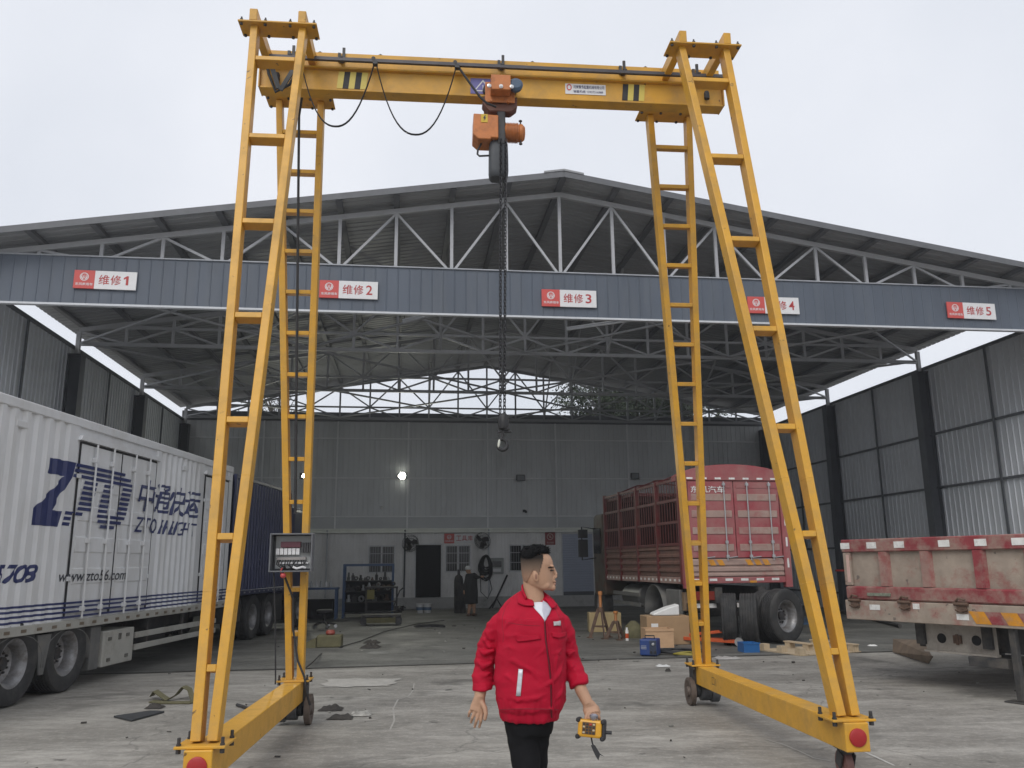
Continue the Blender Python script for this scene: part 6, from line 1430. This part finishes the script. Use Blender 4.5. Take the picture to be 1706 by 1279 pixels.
MB().tube([hp(868, 858, -.021), hp(893, 858, -.012), hp(899, 858, 0), hp(893, 858, .012), hp(868, 858, .021)], [.001, .0022, .0024, .0022, .001], 6).build('mouth', mat('lip_dark', (.20, .085, .065), .5), MAN, smooth=60)
lp = MB(); lp.ell(hp(888, 882), (.0105, .016, .0052)); lp.ell(hp(892, 836), (.0095, .017, .0042)); lp.build('lips', mat('lip', (.33, .15, .115), .45), MAN, smooth=60)
MB().ell(hp(556, 745, -.079), (.0055, .003, .013)).build('ear_hollow', mat('ear_shade', (.26, .13, .085), .6), MAN, smooth=60)
# jacket
TOR = [(352, 528, 668, .062), (372, 492, 690, .082), (400, 452, 722, .098), (430, 424, 748, .108), (475, 408, 768, .118), (540, 404, 776, .126), (620, 412, 778, .131), (700, 402, 773, .135), (800, 396, 779, .140), (870, 402, 778, .142), (920, 410, 771, .140), (950, 418, 760, .136), (968, 424, 750, .132), (985, 426, 744, .131), (1012, 432, 735, .125), (1019, 440, 728, .118)]
jk = MB(); rings = []
for y, xl, xr, dy in TOR:
    a, b_ = bp_(xl, y), bp_(xr, y); c = (a + b_) / 2; rg = sup(c + V((0, -.012 if 600 < y < 960 else 0, 0)), (b_ - a).x / 2, dy, 32, 2.25)
    tl_ = .62 * max(0.0, min(1.0, (475 - y) / 80.0))
    for p in rg: p.z += (p.y - 4.2 - .02) * tl_
    rings.append(rg)
jk.loft(rings)
def skin_y(x, y):
    for q0, q1 in zip(TOR, TOR[1:]):
        if q0[0] <= y <= q1[0]:
            f_ = (y - q0[0]) / (q1[0] - q0[0]); xl, xr, dy = [u + (v_ - u) * f_ for u, v_ in zip(q0[1:], q1[1:])]
            u = abs((x - (xl + xr) / 2) / ((xr - xl) / 2)); return -dy * max(0.0, 1 - min(u, 1) ** 2.25) ** (1 / 2.25) - (.012 if 600 < y < 960 else 0)
    return 0
for path, r_ in (([(432, 600), (470, 570), (520, 560), (570, 575)], .011), ([(425, 640), (480, 620), (550, 650)], .012), ([(420, 690), (500, 690), (590, 740), (640, 800)], .013), ([(412, 760), (470, 770), (540, 830)], .012), ([(440, 860), (520, 890), (620, 880), (680, 850)], .013), ([(430, 915), (520, 938), (600, 930)], .012),
                 ([(770, 610), (730, 650), (690, 660)], .011), ([(765, 690), (735, 760), (690, 800), (610, 840)], .013), ([(768, 800), (740, 870), (700, 905)], .012), ([(690, 560), (650, 640), (600, 680)], .010), ([(720, 600), (722, 680), (715, 760)], .010), ([(745, 900), (700, 935), (640, 940)], .011), ([(520, 470), (470, 500), (445, 540)], .012), ([(700, 470), (735, 500), (755, 540)], .011)):
    pts = [bp_(x, y, skin_y(x, y) + .0025) for x, y in path]; jk.tube(pts, [.004] + [r_] * (len(pts) - 2) + [.004] if len(pts) > 2 else r_, 8)
for path, r_ in (([(312, 640), (345, 665), (395, 650)], .013), ([(300, 700), (340, 735), (382, 715)], .013), ([(300, 770), (335, 785), (378, 765)], .012), ([(345, 540), (380, 590), (425, 600)], .013), ([(335, 585), (370, 625), (410, 640)], .012)):
    jk.tube([bp_(x, y, -.024 if 310 < x < 400 else .0) for x, y in path], [.005, r_, .005], 8)
for path, r_ in (([(770, 640), (795, 665), (826, 650)], .012), ([(780, 700), (810, 735), (838, 715)], .012), ([(795, 770), (825, 780), (855, 755)], .012), ([(745, 560), (775, 600), (800, 600)], .012)):
    jk.tube([bp_(x, y, -.022 if 780 < x < 830 else .0) for x, y in path], [.005, r_, .005], 8)
SR = [(462, 478, 0), (424, 510, .01), (390, 566, .025), (362, 640, .035), (342, 720, .035), (334, 775, .03), (332, 818, .015), (334, 866, .0)]
jk.tube([bp_(x, y, d) for x, y, d in SR], [.044, .052, .054, .050, .0475, .049, .050, .044], 22)
SLv = [(716, 470, 0), (748, 508, .01), (771, 562, .02), (790, 640, .03), (806, 710, .03), (822, 770, .015), (836, 810, -.005), (846, 836, -.015)]
jk.tube([bp_(x, y, d) for x, y, d in SLv], [.042, .047, .047, .044, .043, .044, .044, .038], 22)
for x, y, d, r_ in ((333, 838, .008, .052), (333, 858, .002, .050)): jk.tube([bp_(x, y - 10, d), bp_(x + 1, y + 6, d)], r_, 22)
jk.tube([bp_(836, 800, -.005), bp_(848, 838, -.018)], .046, 22)
# folds: broken ridges standing out of the cloth
random.seed(21)
def fold(pts, r_): jk.tube([bp_(*p) for p in pts], [r_ * .4] + [r_] * (len(pts) - 2) + [r_ * .4], 8)
me = blob(jk, .0050, 5, .5)
def crease(me, amp, sc):
    me.update(); nr = [v.normal.copy() for v in me.vertices]
    for v, n_ in zip(me.vertices, nr):
        p = v.co; u = (p.x - .07) ; 
        arm = max(0, min(1, (abs(u) - .155) / .03))
        q1 = V((p.x * 7 + p.z * 9, p.y * 5, p.z * 13 - p.x * 6)); q2 = V((p.x * 16 - p.z * 10, p.y * 9, p.z * 22 + p.x * 12)); q3 = V((p.x * 9, p.y * 9, p.z * 46))
        k = noise.noise(q1) ; k2 = 1 - abs(noise.noise(q2)) * 2.2; k3 = 1 - 2.4 * abs(noise.noise(q1 * 1.3 + V((3, 3, 3))))
        d = amp * (.75 * k + .40 * max(-.6, k2) * (.5 + .5 * noise.noise(V((p.x * 4, 2, p.z * 4)))) + (.15 + .65 * arm) * max(-.4, k3)) + amp * .5 * arm * noise.noise(q3) 
        if p.z < 1.03: d += amp * .9 * noise.noise(V((p.x * 55, p.y * 40, p.z * 6)))
        v.co = p + n_ * d
crease(me, .0068, 1)
JKM = mat('jacket_red', (.40, .0045, .026), .75, var=.10, scale=6, bump=.12, bscale=420, dirt=(.30, .005, .02), dscale=4, damt=.35, spec=.2)
jko = link_mesh('jacket', me, JKM, MAN)
mjw = wm(MAN); bv = BVHTree.FromPolygons([mjw @ v.co for v in jko.data.vertices], [tuple(p.vertices) for p in jko.data.polygons])
EYEV = V((0, 0, EYE))
def onto(x, y, off):                 # the cloth's surface seen at a point of the close-up, lifted along its normal
    d = ray(700 + x / 3.205, 880 + y / 3.205).normalized(); loc, nrm_, i, dist = bv.ray_cast(EYEV, d, 8)
    if loc is None: return None
    if nrm_.dot(d) > 0: nrm_ = -nrm_
    return loc + nrm_ * off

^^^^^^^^

Retype the data above exactly; pictures are not part of the copy.

[RESULT FOR THIS TASK]
Continue the Blender Python script for this scene: part 6, from line 1430. This part finishes the script. Use Blender 4.5. Take the picture to be 1706 by 1279 pixels.
MB().tube([hp(868, 858, -.021), hp(893, 858, -.012), hp(899, 858, 0), hp(893, 858, .012), hp(868, 858, .021)], [.001, .0022, .0024, .0022, .001], 6).build('mouth', mat('lip_dark', (.20, .085, .065), .5), MAN, smooth=60)
lp = MB(); lp.ell(hp(888, 882), (.0105, .016, .0052)); lp.ell(hp(892, 836), (.0095, .017, .0042)); lp.build('lips', mat('lip', (.33, .15, .115), .45), MAN, smooth=60)
MB().ell(hp(556, 745, -.079), (.0055, .003, .013)).build('ear_hollow', mat('ear_shade', (.26, .13, .085), .6), MAN, smooth=60)
# jacket
TOR = [(352, 528, 668, .062), (372, 492, 690, .082), (400, 452, 722, .098), (430, 424, 748, .108), (475, 408, 768, .118), (540, 404, 776, .126), (620, 412, 778, .131), (700, 402, 773, .135), (800, 396, 779, .140), (870, 402, 778, .142), (920, 410, 771, .140), (950, 418, 760, .136), (968, 424, 750, .132), (985, 426, 744, .131), (1012, 432, 735, .125), (1019, 440, 728, .118)]
jk = MB(); rings = []
for y, xl, xr, dy in TOR:
    a, b_ = bp_(xl, y), bp_(xr, y); c = (a + b_) / 2; rg = sup(c + V((0, -.012 if 600 < y < 960 else 0, 0)), (b_ - a).x / 2, dy, 32, 2.25)
    tl_ = .62 * max(0.0, min(1.0, (475 - y) / 80.0))
    for p in rg: p.z += (p.y - 4.2 - .02) * tl_
    rings.append(rg)
jk.loft(rings)
def skin_y(x, y):
    for q0, q1 in zip(TOR, TOR[1:]):
        if q0[0] <= y <= q1[0]:
            f_ = (y - q0[0]) / (q1[0] - q0[0]); xl, xr, dy = [u + (v_ - u) * f_ for u, v_ in zip(q0[1:], q1[1:])]
            u = abs((x - (xl + xr) / 2) / ((xr - xl) / 2)); return -dy * max(0.0, 1 - min(u, 1) ** 2.25) ** (1 / 2.25) - (.012 if 600 < y < 960 else 0)
    return 0
for path, r_ in (([(432, 600), (470, 570), (520, 560), (570, 575)], .011), ([(425, 640), (480, 620), (550, 650)], .012), ([(420, 690), (500, 690), (590, 740), (640, 800)], .013), ([(412, 760), (470, 770), (540, 830)], .012), ([(440, 860), (520, 890), (620, 880), (680, 850)], .013), ([(430, 915), (520, 938), (600, 930)], .012),
                 ([(770, 610), (730, 650), (690, 660)], .011), ([(765, 690), (735, 760), (690, 800), (610, 840)], .013), ([(768, 800), (740, 870), (700, 905)], .012), ([(690, 560), (650, 640), (600, 680)], .010), ([(720, 600), (722, 680), (715, 760)], .010), ([(745, 900), (700, 935), (640, 940)], .011), ([(520, 470), (470, 500), (445, 540)], .012), ([(700, 470), (735, 500), (755, 540)], .011)):
    pts = [bp_(x, y, skin_y(x, y) + .0025) for x, y in path]; jk.tube(pts, [.004] + [r_] * (len(pts) - 2) + [.004] if len(pts) > 2 else r_, 8)
for path, r_ in (([(312, 640), (345, 665), (395, 650)], .013), ([(300, 700), (340, 735), (382, 715)], .013), ([(300, 770), (335, 785), (378, 765)], .012), ([(345, 540), (380, 590), (425, 600)], .013), ([(335, 585), (370, 625), (410, 640)], .012)):
    jk.tube([bp_(x, y, -.024 if 310 < x < 400 else .0) for x, y in path], [.005, r_, .005], 8)
for path, r_ in (([(770, 640), (795, 665), (826, 650)], .012), ([(780, 700), (810, 735), (838, 715)], .012), ([(795, 770), (825, 780), (855, 755)], .012), ([(745, 560), (775, 600), (800, 600)], .012)):
    jk.tube([bp_(x, y, -.022 if 780 < x < 830 else .0) for x, y in path], [.005, r_, .005], 8)
SR = [(462, 478, 0), (424, 510, .01), (390, 566, .025), (362, 640, .035), (342, 720, .035), (334, 775, .03), (332, 818, .015), (334, 866, .0)]
jk.tube([bp_(x, y, d) for x, y, d in SR], [.044, .052, .054, .050, .0475, .049, .050, .044], 22)
SLv = [(716, 470, 0), (748, 508, .01), (771, 562, .02), (790, 640, .03), (806, 710, .03), (822, 770, .015), (836, 810, -.005), (846, 836, -.015)]
jk.tube([bp_(x, y, d) for x, y, d in SLv], [.042, .047, .047, .044, .043, .044, .044, .038], 22)
for x, y, d, r_ in ((333, 838, .008, .052), (333, 858, .002, .050)): jk.tube([bp_(x, y - 10, d), bp_(x + 1, y + 6, d)], r_, 22)
jk.tube([bp_(836, 800, -.005), bp_(848, 838, -.018)], .046, 22)
# folds: broken ridges standing out of the cloth
random.seed(21)
def fold(pts, r_): jk.tube([bp_(*p) for p in pts], [r_ * .4] + [r_] * (len(pts) - 2) + [r_ * .4], 8)
me = blob(jk, .0050, 5, .5)
def crease(me, amp, sc):
    me.update(); nr = [v.normal.copy() for v in me.vertices]
    for v, n_ in zip(me.vertices, nr):
        p = v.co; u = (p.x - .07) ; 
        arm = max(0, min(1, (abs(u) - .155) / .03))
        q1 = V((p.x * 7 + p.z * 9, p.y * 5, p.z * 13 - p.x * 6)); q2 = V((p.x * 16 - p.z * 10, p.y * 9, p.z * 22 + p.x * 12)); q3 = V((p.x * 9, p.y * 9, p.z * 46))
        k = noise.noise(q1) ; k2 = 1 - abs(noise.noise(q2)) * 2.2; k3 = 1 - 2.4 * abs(noise.noise(q1 * 1.3 + V((3, 3, 3))))
        d = amp * (.75 * k + .40 * max(-.6, k2) * (.5 + .5 * noise.noise(V((p.x * 4, 2, p.z * 4)))) + (.15 + .65 * arm) * max(-.4, k3)) + amp * .5 * arm * noise.noise(q3) 
        if p.z < 1.03: d += amp * .9 * noise.noise(V((p.x * 55, p.y * 40, p.z * 6)))
        v.co = p + n_ * d
crease(me, .0068, 1)
JKM = mat('jacket_red', (.40, .0045, .026), .75, var=.10, scale=6, bump=.12, bscale=420, dirt=(.30, .005, .02), dscale=4, damt=.35, spec=.2)
jko = link_mesh('jacket', me, JKM, MAN)
mjw = wm(MAN); bv = BVHTree.FromPolygons([mjw @ v.co for v in jko.data.vertices], [tuple(p.vertices) for p in jko.data.polygons])
EYEV = V((0, 0, EYE))
def onto(x, y, off):                 # the cloth's surface seen at a point of the close-up, lifted along its normal
    d = ray(700 + x / 3.205, 880 + y / 3.205).normalized(); loc, nrm_, i, dist = bv.ray_cast(EYEV, d, 8)
    if loc is None: return None
    if nrm_.dot(d) > 0: nrm_ = -nrm_
    return loc + nrm_ * off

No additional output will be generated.